Het monument voor de Belgen bij Quatre Bras
Vanaf 1912 werden in Nederland en België plannen uitgedacht om te komen tot een gezamenlijk monument voor zowel de Prins van Oranje, als de Noord-Nederlandse en de Belgische troepen die in 1815 bij Quatre Bras het nieuwe Koninkrijk der Nederlanden hadden verdedigd tegen de keizerlijke Franse troepen. In Brussel en 's-Gravenhage werden commissies gevormd die gezamenlijk de plaatsing van een monument mogelijk moesten maken. De Belgische commissie stond onder voorzitterschap van luitenant-generaal baron W. de Heusch, de Nederlandse onder voorzitterschap van luitenant-generaal N. Bosboom.
Alhoewel reeds een gemeenschappelijk monument was ontworpen en een locatie in de buurt van Gemioncourt gevonden kwam het plan niet tot uitvoering. Door de uitbraak van de Eerste Wereldoorlog moesten de plannen voorlopig in de ijskast worden gezet. Na deze oorlog gingen de beide commissies gescheiden verder.
De Nederlandse commissie verwezenlijkte een ruiterstandbeeld van de Prins van Oranje in 's-Gravenhage, onder andere door de financiële steun vanuit de landmacht en de marine. Op het voetstuk staan niet alleen de slagen bij Quatre Bras en Waterloo vermeld, maar bovendien ook de Tiendaagse Veldtocht van augustus 1831 tegen de opstandige Belgen.
De Belgische commissie kwam op 22 juni 1926 tot de oprichting van een monument nabij de kruising van Quatre Bras, op het grondgebied van Baisy-Thy. Hier werd een vrij eenvoudig monument geplaatst met de tekst "A la mémoire des Belges tués à la bataille de Quatre Bras pour la défense du drapeau et l'honneur des armes", ofwel "Nagedachtenis der Belgen te Quatre Bras voor de verdediging van het vaandel en de eer der wapens gesneuveld". De oorspronkelijk gedachte locatie nabij de hoeve Gemioncourt was helaas niet beschikbaar omdat de grondeigenaar niet mee wilde werken. De vierde Hertog van Wellington was echter bereid om een stuk grond af te staan ten westen van het kruispunt, zodat het monument alsnog gerealiseerd kon worden.
De onthulling op 22 juni 1926 gebeurde door de luitenant-generaal ridder De Selliers de Moranville, tijdens de Eerste Wereldoorlog de chef van de generale staf van het Belgische leger.

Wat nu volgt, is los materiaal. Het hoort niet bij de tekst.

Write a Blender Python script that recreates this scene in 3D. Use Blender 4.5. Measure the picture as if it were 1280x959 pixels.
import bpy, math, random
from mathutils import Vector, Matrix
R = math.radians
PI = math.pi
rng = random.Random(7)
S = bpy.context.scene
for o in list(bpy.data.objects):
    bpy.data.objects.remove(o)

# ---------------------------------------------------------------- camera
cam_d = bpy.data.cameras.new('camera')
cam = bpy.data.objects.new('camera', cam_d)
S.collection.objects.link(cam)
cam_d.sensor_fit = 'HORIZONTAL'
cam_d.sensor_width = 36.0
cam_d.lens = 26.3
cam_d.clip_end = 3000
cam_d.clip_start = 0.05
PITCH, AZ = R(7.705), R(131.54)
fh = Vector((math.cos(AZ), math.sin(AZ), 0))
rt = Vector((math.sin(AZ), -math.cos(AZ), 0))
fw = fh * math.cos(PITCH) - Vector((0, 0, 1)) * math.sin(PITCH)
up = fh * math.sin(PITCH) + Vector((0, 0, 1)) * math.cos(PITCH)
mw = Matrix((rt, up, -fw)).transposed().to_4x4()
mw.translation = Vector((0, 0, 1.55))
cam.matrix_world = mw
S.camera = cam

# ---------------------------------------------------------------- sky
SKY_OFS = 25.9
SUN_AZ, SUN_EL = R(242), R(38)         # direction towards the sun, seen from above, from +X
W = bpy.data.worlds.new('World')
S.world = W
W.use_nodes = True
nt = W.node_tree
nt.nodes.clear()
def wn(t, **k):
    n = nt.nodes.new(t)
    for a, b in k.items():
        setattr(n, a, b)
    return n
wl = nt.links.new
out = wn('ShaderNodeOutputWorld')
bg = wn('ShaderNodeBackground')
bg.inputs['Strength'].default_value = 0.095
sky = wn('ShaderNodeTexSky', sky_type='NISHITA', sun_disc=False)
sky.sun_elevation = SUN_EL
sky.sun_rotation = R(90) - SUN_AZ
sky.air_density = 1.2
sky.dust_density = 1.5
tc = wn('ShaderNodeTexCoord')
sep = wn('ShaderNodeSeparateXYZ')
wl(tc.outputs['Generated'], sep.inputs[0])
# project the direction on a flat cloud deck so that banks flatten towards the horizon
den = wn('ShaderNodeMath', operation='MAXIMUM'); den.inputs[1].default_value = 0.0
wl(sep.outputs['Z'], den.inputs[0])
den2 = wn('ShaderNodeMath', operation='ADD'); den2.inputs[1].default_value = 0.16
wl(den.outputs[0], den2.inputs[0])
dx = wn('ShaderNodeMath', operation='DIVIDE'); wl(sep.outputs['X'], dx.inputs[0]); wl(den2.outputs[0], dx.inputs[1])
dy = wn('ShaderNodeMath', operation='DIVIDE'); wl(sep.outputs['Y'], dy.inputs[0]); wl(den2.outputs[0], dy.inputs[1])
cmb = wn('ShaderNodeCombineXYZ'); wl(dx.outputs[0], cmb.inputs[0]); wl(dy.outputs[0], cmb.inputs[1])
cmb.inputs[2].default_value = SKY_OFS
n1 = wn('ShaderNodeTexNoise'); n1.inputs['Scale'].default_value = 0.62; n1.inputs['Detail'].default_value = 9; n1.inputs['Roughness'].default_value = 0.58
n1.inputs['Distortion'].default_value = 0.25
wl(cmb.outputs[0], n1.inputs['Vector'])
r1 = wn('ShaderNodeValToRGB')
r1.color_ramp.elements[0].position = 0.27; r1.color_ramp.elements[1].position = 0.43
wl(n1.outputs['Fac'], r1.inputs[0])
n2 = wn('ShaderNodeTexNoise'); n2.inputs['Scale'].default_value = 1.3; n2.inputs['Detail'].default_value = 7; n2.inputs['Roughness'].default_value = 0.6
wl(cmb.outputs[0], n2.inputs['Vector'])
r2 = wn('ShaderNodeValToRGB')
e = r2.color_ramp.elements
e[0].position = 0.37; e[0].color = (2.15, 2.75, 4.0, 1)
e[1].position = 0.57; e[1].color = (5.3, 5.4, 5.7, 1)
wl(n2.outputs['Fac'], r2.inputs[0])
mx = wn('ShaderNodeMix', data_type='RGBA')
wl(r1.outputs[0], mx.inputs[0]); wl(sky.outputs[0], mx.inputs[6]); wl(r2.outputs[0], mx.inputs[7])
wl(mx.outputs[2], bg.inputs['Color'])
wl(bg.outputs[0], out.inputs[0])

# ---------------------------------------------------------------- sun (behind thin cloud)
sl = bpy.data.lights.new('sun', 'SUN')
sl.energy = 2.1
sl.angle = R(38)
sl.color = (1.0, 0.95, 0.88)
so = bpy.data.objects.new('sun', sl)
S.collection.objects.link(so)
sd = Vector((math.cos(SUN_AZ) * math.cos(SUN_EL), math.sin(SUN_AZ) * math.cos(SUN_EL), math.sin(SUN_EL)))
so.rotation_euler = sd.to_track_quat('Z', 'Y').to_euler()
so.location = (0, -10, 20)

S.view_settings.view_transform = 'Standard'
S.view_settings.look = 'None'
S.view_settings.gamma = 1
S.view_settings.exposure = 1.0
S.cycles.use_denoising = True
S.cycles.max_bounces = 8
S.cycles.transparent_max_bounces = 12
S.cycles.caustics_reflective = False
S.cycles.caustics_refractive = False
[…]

De gesneuvelden waar dit monument aan gewijd is vielen voornamelijk in de rangen van drie eenheden: het 7e Bataljon Infanterie van Linie onder luitenant-kolonel Van den Sande, het Regiment Lichte Dragonders No. 5 onder luitenant-kolonel De Mercx de Corbois, en de batterij Stevenaert. De locatie die oorspronkelijk was gekozen, nabij de hoeve Gemioncourt, zou aan al deze eenheden recht hebben gedaan, omdat zij allen in de nabijheid daarvan gevochten hebben. De plaats waar het monument uiteindelijk werd opgericht ligt meer aan de rand van het slagveld, vlakbij de plaats waar het 7e Bataljon van Linie gedurende een groot deel van de veldslag heeft gevochten.